Arguably one the most controversial food questions of all time, the longstanding debate surrounding pineapple on pizza has fueled my rage fire for years. Today, I’m going to explore the relative merits of hot fruit in a savory context.The controversial kinship between pineapple and pizza is one of many potential flavor partnerships to explore. Today, we pose the question: Does hot fruit have any place in savory cuisine?

I’ve invited my trusted food colleague, Izzie Ramirez, to provide her insight on this impossible issue and to try to sway me from my unmovable stance: hot fruit should never be in any hot salty food, ever. Here is what she had to say.

Izzie Ramirez: My argument is that those who don’t like to experiment with their palate — boring. All good cuisine had some flavors clashing together, you can’t have everything be savory or everything be sweet. The blueberry pizza at &pizza? I fuck with that. In addition to experimentation in the pizza world, culturally, hot fruit plus savory dishes are a thing. At least in Caribbean and Mexican cuisine. Puerto Ricans have a dish that is basically plantain lasagna. Yummy.

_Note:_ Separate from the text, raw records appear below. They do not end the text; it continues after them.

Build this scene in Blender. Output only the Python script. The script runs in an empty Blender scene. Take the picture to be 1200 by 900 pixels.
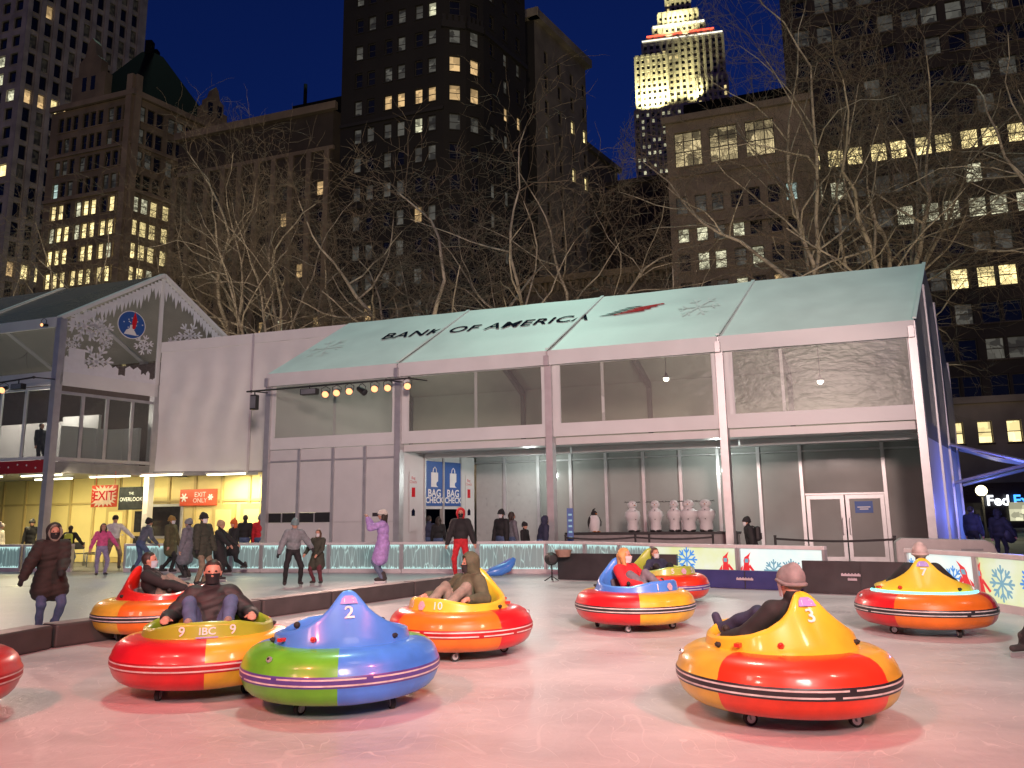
import bpy, bmesh, math, random
import numpy as np
from mathutils import Vector, Matrix
random.seed(7)
SC = bpy.context.scene
COL = SC.collection
PI = math.pi
def V(*a): return Vector(a)
SKY_STRENGTH = .125

# ------------------------------------------------------------------ materials
MATS = {}
def nodes_of(name):
    m = bpy.data.materials.new(name); m.use_nodes = True
    nt = m.node_tree
    return m, nt, nt.nodes['Principled BSDF'], nt.nodes['Material Output']
def mat(name, col, rough=.6, metal=0., var=.12, scale=6., bump=0., bscale=30., spec=.5, coat=0., coords='Object', detail=4):
    """principled surface with procedural colour variation and optional bump"""
    if name in MATS: return MATS[name]
    m, nt, p, out = nodes_of(name)
    N = nt.nodes; L = nt.links
    p.inputs['Roughness'].default_value = rough
    p.inputs['Metallic'].default_value = metal
    p.inputs['Specular IOR Level'].default_value = spec
    if coat: p.inputs['Coat Weight'].default_value = coat; p.inputs['Coat Roughness'].default_value = .1
    tc = N.new('ShaderNodeTexCoord')
    nz = N.new('ShaderNodeTexNoise'); nz.inputs['Scale'].default_value = scale; nz.inputs['Detail'].default_value = detail
    L.new(tc.outputs[coords], nz.inputs['Vector'])
    rp = N.new('ShaderNodeValToRGB')
    a = [max(0, c*(1-var)) for c in col[:3]]+[1]; b = [min(1, c*(1+var)) for c in col[:3]]+[1]
    rp.color_ramp.elements[0].color = a; rp.color_ramp.elements[1].color = b
    rp.color_ramp.elements[0].position = .3; rp.color_ramp.elements[1].position = .7
    L.new(nz.outputs['Fac'], rp.inputs['Fac']); L.new(rp.outputs['Color'], p.inputs['Base Color'])
    rr = N.new('ShaderNodeMapRange'); rr.inputs['To Min'].default_value = max(0, rough-.08); rr.inputs['To Max'].default_value = min(1, rough+.08)
    L.new(nz.outputs['Fac'], rr.inputs['Value']); L.new(rr.outputs['Result'], p.inputs['Roughness'])
    if bump:
        n2 = N.new('ShaderNodeTexNoise'); n2.inputs['Scale'].default_value = bscale; n2.inputs['Detail'].default_value = 3
        L.new(tc.outputs[coords], n2.inputs['Vector'])
        bp = N.new('ShaderNodeBump'); bp.inputs['Strength'].default_value = bump; bp.inputs['Distance'].default_value = .02
        L.new(n2.outputs['Fac'], bp.inputs['Height']); L.new(bp.outputs['Normal'], p.inputs['Normal'])
    MATS[name] = m
    return m
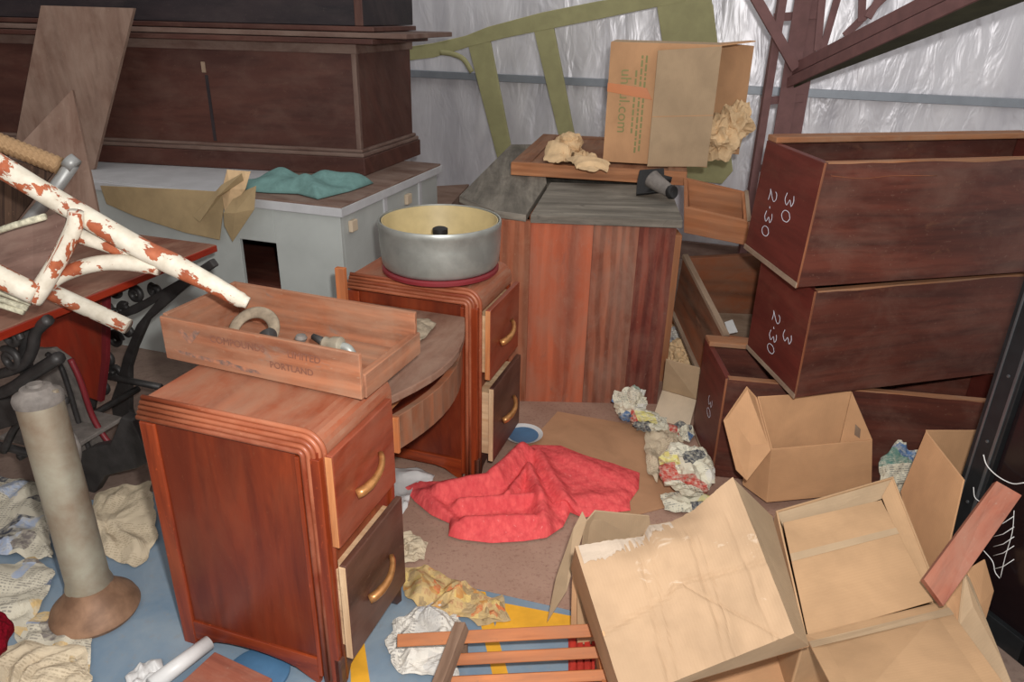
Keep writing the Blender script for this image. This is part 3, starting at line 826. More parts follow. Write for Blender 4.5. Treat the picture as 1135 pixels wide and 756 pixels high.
# teal cloth squashed under the trunk corner
o = sheet('teal_cloth', [Z(x, y, CHt) for x, y in ((264, 204), (300, 202), (350, 202), (404, 200), (414, 204), (388, 213), (352, 222), (330, 216), (300, 215), (274, 213))],
          lambda x, y, r: max(0, .075 * (1 - r ** 4) * (.75 + .7 * noise.noise(V((x * 8, y * 11, 2))))) + .003, M['teal'], rings=18, per=8, solid=.004, smooth=True)
tag(o, 'crumpled teal cloth on the pale cabinet in front of the dark chest', 'cloth')
kp = thing('kraft_paper', 'crumpled brown paper draped over the front edge of the pale cabinet', 'paper', cb - EU * .45 + EZ * CHt)
P2 = cb - EV * .04
def drape(px, n_off, mat, nm):
    pts = [PL(x, y, P2 - EV * (n_off + .012 * ((i * 7) % 3)), EV) for i, (x, y) in enumerate(px)]
    c_ = sum(pts, V((0, 0, 0))) / len(pts) - EV * .02
    vs = [c_] + pts; n_ = len(pts)
    o = mk(nm, vs, [(0, 1 + i, 1 + (i + 1) % n_) for i in range(n_)], mat, kp, solid=.002)
    return o
drape([(252, 188), (278, 190), (272, 210), (250, 238), (246, 212)], .0, M['kraft'], 'fold')
drape([(262, 216), (284, 206), (282, 232), (258, 268), (249, 250), (248, 236)], .012, M['kraft_dull'], 'hanging_flap')
drape([(214, 240), (246, 205), (268, 192), (270, 200), (246, 216), (222, 246)], .02, M['kraft_dull'], 'rolled_edge')

# planks leaning at far left
o = slab('leaning_plank', [Y(45, 6, 3.68), Y(148, 9, 3.62), Z(104, 188, CHt + .002), Z(12, 184, CHt + .002)], .022, M['grey_plank'], None, V((0, .5, 1)))
tag(o, 'wide grey plank leaning against the dark chest', 'plank')
o = slab('pointed_board', [Y(80, 99, 3.12), Y(112, 250, 2.98), Y(30, 262, 2.95), Y(-20, 240, 2.95), Y(-6, 190, 3.02)], .018, M['grey_plank'], None, V((0, .3, 1)))
tag(o, 'brown board with a pointed top standing before the leaning grey plank', 'board')

# ================================================================== SEWING MACHINE TABLE
sr = V((-1.16, 2.78, 0))
sew = thing('treadle_sewing_table', 'old treadle sewing table with red wood and black cast-iron scroll legs at left', 'sewing table', sr - EV * .5)
def Sw(a, b, z): return sr - EU * a - EV * b + EZ * z          # a: to the left, b: towards the viewer
def sbox(name, a0, a1, b0, b1, z0, z1, mat, axis=EV, bevel=.003):
    return hexa(name, [Sw(a1, b1, z0), Sw(a0, b1, z0), Sw(a0, b0, z0), Sw(a1, b0, z0), Sw(a1, b1, z1), Sw(a0, b1, z1), Sw(a0, b0, z1), Sw(a1, b0, z1)], mat, sew, axis, bevel)
sbox('table_top', 0, .62, 0, 1.05, .728, .75, M['sew_top'])
sbox('top_edge', -.006, 0.0, 0, 1.05, .722, .748, M['sew_red'])
sbox('drawer_case', .30, .60, .12, .5, .58, .728, M['sew_red'])
def iron(name, paths, r=.012, mat=M['iron'], par=sew): return tubes(name, [(cr(p, 7) if len(p) > 2 else p, rr) for p, rr in paths], mat, par, seg=8)
def scroll(f, a, z, rad, turns=1.35, d=1, start=0.):
    return [f(a + d * rad * (1 - .62 * t_ / 20) * math.cos(start + 2 * math.pi * turns * t_ / 20), z + rad * (1 - .62 * t_ / 20) * math.sin(start + 2 * math.pi * turns * t_ / 20)) for t_ in range(21)]
def swp(px, b): return [PL(x, y, sr - EV * b, EV) for x, y in px]
def cast(nm, px, b, th, mat=M['iron']): return slab(nm, swp(px, b), th, mat, sew, EU, .005)
cast('leg_casting', [(238, 296), (214, 312), (196, 327), (163, 356), (150, 386), (143, 409), (143, 455), (150, 478), (138, 480), (126, 468), (122, 445), (129, 425), (136, 396), (151, 360), (172, 335), (150, 348), (126, 356), (122, 350), (160, 332), (205, 306), (232, 288)], .22, .028)
def sring(x, y, rad, b=.17, turns=1.4, d=1, st=0.):
    c_ = PL(x, y, sr - EV * b, EV)
    return [c_ + (EU * (d * math.cos(st + 2 * math.pi * turns * k / 18)) + EZ * math.sin(st + 2 * math.pi * turns * k / 18)) * (rad * (1 - .6 * k / 18)) for k in range(19)]
iron('iron_scrollwork', [(sring(x, y, r_, .17, 1.3, d_, st_), .0125) for x, y, r_, d_, st_ in ((128, 322, .034, 1, 0), (150, 326, .030, -1, 1), (172, 322, .024, 1, 2), (120, 342, .026, -1, 3),
      (138, 343, .026, 1, 1), (128, 376, .034, 1, 0), (118, 398, .030, -1, 2), (128, 412, .030, 1, 4), (114, 430, .028, -1, 1), (142, 368, .018, 1, 0))], M['iron_dusty'])
iron('iron_scrollwork', [(swp([(54, 354), (40, 368), (36, 388), (26, 404), (2, 414), (-20, 416)], .80), .017), (sring(14, 374, .034, .81, 1.2), .012), (sring(12, 398, .036, .81, 1.3, -1, 1), .012),
      (swp([(66, 396), (40, 412), (10, 432), (-20, 440)], .80), .02), (swp([(74, 444), (48, 450), (20, 470), (4, 500)], .78), .013)], M['iron_dusty'])
cast('far_casting', [(-30, 300), (20, 306), (24, 330), (-30, 340)], .30, .02)
cast('foot_casting', [(84, 505), (100, 496), (122, 492), (134, 462), (146, 466), (168, 512), (150, 520), (116, 528), (104, 548), (98, 562), (84, 558), (78, 535)], .66, .04)
cast('foot_casting', [(-30, 448), (20, 440), (60, 432), (66, 446), (34, 466), (-30, 486)], .80, .03)
tube('foot_ring', [PL(60 + 28 * math.cos(a), 502 + 30 * math.sin(a), sr - EV * .82, EV) for a in [x * .3 for x in range(-6, 7)]], .008, M['iron_dusty'], sew, 8)
for a_, b_ in ((.10, .76), (.56, .76), (.56, .22)):
    iron('iron_leg', [([Sw(a_, b_, .725), Sw(a_ + (.06 if a_ < .3 else -.06), b_, .48), Sw(a_ + (.07 if a_ < .3 else -.07), b_, .25), Sw(a_ - (.02 if a_ < .3 else -.02), b_, .02)], .02)])
iron('cross_rail', [([Sw(.30, .22, .17), Sw(.30, .76, .17)], .014), ([Sw(.10, .76, .20), Sw(.56, .76, .20)], .014), ([Sw(.18, .22, .20), Sw(.56, .22, .20)], .014)])
sbox('treadle_plate', .16, .46, .44, .70, .17, .186, M['iron_dusty'], EU)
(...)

Pineapple on pizza is scientifically proven to be absolutely delicious. You got savory. You got sweet. You got even a bit of sour. That’s super fun. Pineapple pizza also says, “Hey, I like to be adventurous, but I’m not gonna put fucking salad or penne pasta on my pizza.” Also, imagine this: barbecue chicken pizza with pineapple and jalepeño. Doesn’t that sound fun? Also, I’m not super picky with what I eat — except for pickles, vinegar, mustard and mayo — so maybe that’s why I’m okay with this apparently controversial take.

Hawaiian pizza, specifically, is the move though. I’m not going to eat pineapple on a plain cheese pizza. That’s not adding anything to the flavor profile. There’s got to be some kind of meat, whether it be ham, Canadian bacon, regular bacon, sausage. I don’t care. The point of the pineapple is to bring out and highlight the flavor of the meat. That’s why it works so well with ham. Haven’t you ever had a Christmas ham? Those normally are cooked with rings of pineapple. Why? Because it’s DELICIOUS.

So, Izzie makes some valid points. Flavor balance is crucial to all good food. I grew up around predominantly Chinese cuisine, to which flavor harmony is crucial. Therefore, the importance of sweet, sour, salty, spicy, and bitter are not lost me. However, while I can understand the use of white sugar in food as a sweetener, adding a whole ass piece of fruit just not right. The overwhelming sweetness of pineapple on pizza is not worth it! It’s a clear attempt at distracting the consumer from the beautiful reality of the greasy cheesy monster in front of them. Not fair to pizza at all, in my opinion.

Truthfully speaking, the appeal of fruit is in its refreshing crisp flavor, its crunchy texture, and coldness. Fruit is best cold! Cooking fruit reduces its texture to stringy sliminess, produces excess water in food, negatively impacting the overall mouth feel of surrounding ingredients. A Very Bad Call! The only fruit that should be cooked and served hot is the tomato. Reducing the product of photosynthetic labor performed by the beautiful greenery of this earth, is a goddamn shame. The plants dedicate their lives to converting sunlight to sucrose and how do we reward them? By cooking the shit out of the fruit of their labor (ha), and putting it on cheesy tomato bread. Rude.